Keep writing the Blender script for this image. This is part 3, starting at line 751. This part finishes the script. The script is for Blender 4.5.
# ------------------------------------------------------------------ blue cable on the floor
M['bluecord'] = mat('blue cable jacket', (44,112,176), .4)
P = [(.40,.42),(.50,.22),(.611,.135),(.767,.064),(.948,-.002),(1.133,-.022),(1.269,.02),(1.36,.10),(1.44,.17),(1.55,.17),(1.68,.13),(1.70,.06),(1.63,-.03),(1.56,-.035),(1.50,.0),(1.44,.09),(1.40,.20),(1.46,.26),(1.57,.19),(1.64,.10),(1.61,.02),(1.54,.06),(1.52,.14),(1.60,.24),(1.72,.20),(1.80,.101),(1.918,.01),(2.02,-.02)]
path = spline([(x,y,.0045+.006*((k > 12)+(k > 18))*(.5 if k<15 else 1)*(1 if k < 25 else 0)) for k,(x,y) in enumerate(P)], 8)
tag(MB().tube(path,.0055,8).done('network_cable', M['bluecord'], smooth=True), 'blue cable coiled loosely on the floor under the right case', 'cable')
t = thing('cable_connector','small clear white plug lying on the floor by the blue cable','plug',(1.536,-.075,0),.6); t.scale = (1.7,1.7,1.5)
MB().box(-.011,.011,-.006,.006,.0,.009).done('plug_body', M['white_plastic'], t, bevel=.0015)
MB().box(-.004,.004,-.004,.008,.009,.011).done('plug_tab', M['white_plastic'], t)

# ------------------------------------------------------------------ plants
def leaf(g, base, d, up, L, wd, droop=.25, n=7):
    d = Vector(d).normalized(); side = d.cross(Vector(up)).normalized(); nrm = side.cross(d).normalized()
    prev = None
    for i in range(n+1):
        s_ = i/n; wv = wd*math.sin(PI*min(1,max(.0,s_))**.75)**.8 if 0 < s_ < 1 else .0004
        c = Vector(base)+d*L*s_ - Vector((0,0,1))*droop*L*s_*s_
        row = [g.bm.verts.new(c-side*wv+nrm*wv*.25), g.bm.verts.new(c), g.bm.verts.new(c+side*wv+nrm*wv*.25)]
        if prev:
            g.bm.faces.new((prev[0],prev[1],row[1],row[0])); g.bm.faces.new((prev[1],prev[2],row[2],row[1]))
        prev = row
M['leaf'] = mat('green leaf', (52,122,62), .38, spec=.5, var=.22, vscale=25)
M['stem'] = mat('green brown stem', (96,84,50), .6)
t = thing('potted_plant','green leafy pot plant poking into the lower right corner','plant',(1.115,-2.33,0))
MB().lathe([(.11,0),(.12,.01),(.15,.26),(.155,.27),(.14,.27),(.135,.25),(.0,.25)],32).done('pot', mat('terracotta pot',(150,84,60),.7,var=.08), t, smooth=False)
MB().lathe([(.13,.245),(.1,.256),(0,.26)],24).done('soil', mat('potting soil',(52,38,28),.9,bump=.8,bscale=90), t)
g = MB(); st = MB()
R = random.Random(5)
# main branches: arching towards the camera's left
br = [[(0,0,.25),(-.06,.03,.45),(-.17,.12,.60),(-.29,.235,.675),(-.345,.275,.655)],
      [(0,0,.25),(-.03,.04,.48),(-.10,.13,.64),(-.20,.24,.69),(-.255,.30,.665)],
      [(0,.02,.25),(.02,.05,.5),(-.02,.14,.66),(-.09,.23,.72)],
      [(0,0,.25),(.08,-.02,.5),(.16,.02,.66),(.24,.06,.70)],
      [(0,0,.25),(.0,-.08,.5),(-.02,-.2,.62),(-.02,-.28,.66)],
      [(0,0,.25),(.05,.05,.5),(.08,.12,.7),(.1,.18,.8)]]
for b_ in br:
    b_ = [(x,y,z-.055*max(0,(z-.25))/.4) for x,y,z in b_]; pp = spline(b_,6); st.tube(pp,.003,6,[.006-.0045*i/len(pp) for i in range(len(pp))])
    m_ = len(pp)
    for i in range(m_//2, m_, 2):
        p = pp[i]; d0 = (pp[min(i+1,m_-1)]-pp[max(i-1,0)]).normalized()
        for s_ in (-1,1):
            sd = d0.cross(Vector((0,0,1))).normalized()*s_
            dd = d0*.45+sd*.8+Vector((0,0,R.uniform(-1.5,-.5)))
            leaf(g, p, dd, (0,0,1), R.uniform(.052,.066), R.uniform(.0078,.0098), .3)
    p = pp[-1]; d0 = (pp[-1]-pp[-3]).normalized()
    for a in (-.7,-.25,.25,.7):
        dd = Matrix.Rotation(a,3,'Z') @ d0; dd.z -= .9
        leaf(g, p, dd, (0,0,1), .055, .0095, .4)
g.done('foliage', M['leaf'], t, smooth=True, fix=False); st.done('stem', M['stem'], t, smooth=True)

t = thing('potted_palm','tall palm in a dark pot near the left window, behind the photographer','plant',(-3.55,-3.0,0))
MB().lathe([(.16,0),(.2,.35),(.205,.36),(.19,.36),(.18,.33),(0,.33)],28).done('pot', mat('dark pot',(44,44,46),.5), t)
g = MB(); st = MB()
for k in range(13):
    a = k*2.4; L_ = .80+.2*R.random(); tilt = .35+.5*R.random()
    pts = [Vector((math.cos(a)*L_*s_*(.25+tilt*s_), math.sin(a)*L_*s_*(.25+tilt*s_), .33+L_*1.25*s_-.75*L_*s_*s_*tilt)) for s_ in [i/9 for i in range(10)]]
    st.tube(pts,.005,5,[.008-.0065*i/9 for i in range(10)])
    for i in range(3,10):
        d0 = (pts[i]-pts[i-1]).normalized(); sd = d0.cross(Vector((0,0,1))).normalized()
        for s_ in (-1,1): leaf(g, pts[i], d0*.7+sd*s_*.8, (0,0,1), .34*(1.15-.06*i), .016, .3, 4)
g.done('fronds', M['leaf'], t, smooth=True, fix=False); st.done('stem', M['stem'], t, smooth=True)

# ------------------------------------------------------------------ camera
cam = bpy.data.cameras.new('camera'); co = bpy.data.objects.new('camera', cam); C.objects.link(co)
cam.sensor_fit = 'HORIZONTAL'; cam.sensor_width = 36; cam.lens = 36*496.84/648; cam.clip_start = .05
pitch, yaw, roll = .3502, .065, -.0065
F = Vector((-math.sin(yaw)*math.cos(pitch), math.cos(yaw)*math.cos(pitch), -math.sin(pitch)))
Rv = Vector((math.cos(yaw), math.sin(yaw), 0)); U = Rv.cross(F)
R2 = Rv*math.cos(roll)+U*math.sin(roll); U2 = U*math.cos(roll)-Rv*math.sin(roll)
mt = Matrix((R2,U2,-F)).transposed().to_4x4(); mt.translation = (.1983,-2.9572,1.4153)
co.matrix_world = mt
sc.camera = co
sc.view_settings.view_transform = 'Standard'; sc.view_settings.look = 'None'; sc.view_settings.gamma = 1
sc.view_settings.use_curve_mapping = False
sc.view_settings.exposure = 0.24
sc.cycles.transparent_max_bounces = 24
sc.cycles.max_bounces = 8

*Instructions to follow*.
Write the listing out again, exactly as shown above.

*Output of the exercise*.
Keep writing the Blender script for this image. This is part 3, starting at line 751. This part finishes the script. The script is for Blender 4.5.
# ------------------------------------------------------------------ blue cable on the floor
M['bluecord'] = mat('blue cable jacket', (44,112,176), .4)
P = [(.40,.42),(.50,.22),(.611,.135),(.767,.064),(.948,-.002),(1.133,-.022),(1.269,.02),(1.36,.10),(1.44,.17),(1.55,.17),(1.68,.13),(1.70,.06),(1.63,-.03),(1.56,-.035),(1.50,.0),(1.44,.09),(1.40,.20),(1.46,.26),(1.57,.19),(1.64,.10),(1.61,.02),(1.54,.06),(1.52,.14),(1.60,.24),(1.72,.20),(1.80,.101),(1.918,.01),(2.02,-.02)]
path = spline([(x,y,.0045+.006*((k > 12)+(k > 18))*(.5 if k<15 else 1)*(1 if k < 25 else 0)) for k,(x,y) in enumerate(P)], 8)
tag(MB().tube(path,.0055,8).done('network_cable', M['bluecord'], smooth=True), 'blue cable coiled loosely on the floor under the right case', 'cable')
t = thing('cable_connector','small clear white plug lying on the floor by the blue cable','plug',(1.536,-.075,0),.6); t.scale = (1.7,1.7,1.5)
MB().box(-.011,.011,-.006,.006,.0,.009).done('plug_body', M['white_plastic'], t, bevel=.0015)
MB().box(-.004,.004,-.004,.008,.009,.011).done('plug_tab', M['white_plastic'], t)

# ------------------------------------------------------------------ plants
def leaf(g, base, d, up, L, wd, droop=.25, n=7):
    d = Vector(d).normalized(); side = d.cross(Vector(up)).normalized(); nrm = side.cross(d).normalized()
    prev = None
    for i in range(n+1):
        s_ = i/n; wv = wd*math.sin(PI*min(1,max(.0,s_))**.75)**.8 if 0 < s_ < 1 else .0004
        c = Vector(base)+d*L*s_ - Vector((0,0,1))*droop*L*s_*s_
        row = [g.bm.verts.new(c-side*wv+nrm*wv*.25), g.bm.verts.new(c), g.bm.verts.new(c+side*wv+nrm*wv*.25)]
        if prev:
            g.bm.faces.new((prev[0],prev[1],row[1],row[0])); g.bm.faces.new((prev[1],prev[2],row[2],row[1]))
        prev = row
M['leaf'] = mat('green leaf', (52,122,62), .38, spec=.5, var=.22, vscale=25)
M['stem'] = mat('green brown stem', (96,84,50), .6)
t = thing('potted_plant','green leafy pot plant poking into the lower right corner','plant',(1.115,-2.33,0))
MB().lathe([(.11,0),(.12,.01),(.15,.26),(.155,.27),(.14,.27),(.135,.25),(.0,.25)],32).done('pot', mat('terracotta pot',(150,84,60),.7,var=.08), t, smooth=False)
MB().lathe([(.13,.245),(.1,.256),(0,.26)],24).done('soil', mat('potting soil',(52,38,28),.9,bump=.8,bscale=90), t)
g = MB(); st = MB()
R = random.Random(5)
# main branches: arching towards the camera's left
br = [[(0,0,.25),(-.06,.03,.45),(-.17,.12,.60),(-.29,.235,.675),(-.345,.275,.655)],
      [(0,0,.25),(-.03,.04,.48),(-.10,.13,.64),(-.20,.24,.69),(-.255,.30,.665)],
      [(0,.02,.25),(.02,.05,.5),(-.02,.14,.66),(-.09,.23,.72)],
      [(0,0,.25),(.08,-.02,.5),(.16,.02,.66),(.24,.06,.70)],
      [(0,0,.25),(.0,-.08,.5),(-.02,-.2,.62),(-.02,-.28,.66)],
      [(0,0,.25),(.05,.05,.5),(.08,.12,.7),(.1,.18,.8)]]
for b_ in br:
    b_ = [(x,y,z-.055*max(0,(z-.25))/.4) for x,y,z in b_]; pp = spline(b_,6); st.tube(pp,.003,6,[.006-.0045*i/len(pp) for i in range(len(pp))])
    m_ = len(pp)
    for i in range(m_//2, m_, 2):
        p = pp[i]; d0 = (pp[min(i+1,m_-1)]-pp[max(i-1,0)]).normalized()
        for s_ in (-1,1):
            sd = d0.cross(Vector((0,0,1))).normalized()*s_
            dd = d0*.45+sd*.8+Vector((0,0,R.uniform(-1.5,-.5)))
            leaf(g, p, dd, (0,0,1), R.uniform(.052,.066), R.uniform(.0078,.0098), .3)
    p = pp[-1]; d0 = (pp[-1]-pp[-3]).normalized()
    for a in (-.7,-.25,.25,.7):
        dd = Matrix.Rotation(a,3,'Z') @ d0; dd.z -= .9
        leaf(g, p, dd, (0,0,1), .055, .0095, .4)
g.done('foliage', M['leaf'], t, smooth=True, fix=False); st.done('stem', M['stem'], t, smooth=True)

t = thing('potted_palm','tall palm in a dark pot near the left window, behind the photographer','plant',(-3.55,-3.0,0))
MB().lathe([(.16,0),(.2,.35),(.205,.36),(.19,.36),(.18,.33),(0,.33)],28).done('pot', mat('dark pot',(44,44,46),.5), t)
g = MB(); st = MB()
for k in range(13):
    a = k*2.4; L_ = .80+.2*R.random(); tilt = .35+.5*R.random()
    pts = [Vector((math.cos(a)*L_*s_*(.25+tilt*s_), math.sin(a)*L_*s_*(.25+tilt*s_), .33+L_*1.25*s_-.75*L_*s_*s_*tilt)) for s_ in [i/9 for i in range(10)]]
    st.tube(pts,.005,5,[.008-.0065*i/9 for i in range(10)])
    for i in range(3,10):
        d0 = (pts[i]-pts[i-1]).normalized(); sd = d0.cross(Vector((0,0,1))).normalized()
        for s_ in (-1,1): leaf(g, pts[i], d0*.7+sd*s_*.8, (0,0,1), .34*(1.15-.06*i), .016, .3, 4)
g.done('fronds', M['leaf'], t, smooth=True, fix=False); st.done('stem', M['stem'], t, smooth=True)

# ------------------------------------------------------------------ camera
cam = bpy.data.cameras.new('camera'); co = bpy.data.objects.new('camera', cam); C.objects.link(co)
cam.sensor_fit = 'HORIZONTAL'; cam.sensor_width = 36; cam.lens = 36*496.84/648; cam.clip_start = .05
pitch, yaw, roll = .3502, .065, -.0065
F = Vector((-math.sin(yaw)*math.cos(pitch), math.cos(yaw)*math.cos(pitch), -math.sin(pitch)))
Rv = Vector((math.cos(yaw), math.sin(yaw), 0)); U = Rv.cross(F)
R2 = Rv*math.cos(roll)+U*math.sin(roll); U2 = U*math.cos(roll)-Rv*math.sin(roll)
mt = Matrix((R2,U2,-F)).transposed().to_4x4(); mt.translation = (.1983,-2.9572,1.4153)
co.matrix_world = mt
sc.camera = co
sc.view_settings.view_transform = 'Standard'; sc.view_settings.look = 'None'; sc.view_settings.gamma = 1
sc.view_settings.use_curve_mapping = False
sc.view_settings.exposure = 0.24
sc.cycles.transparent_max_bounces = 24
sc.cycles.max_bounces = 8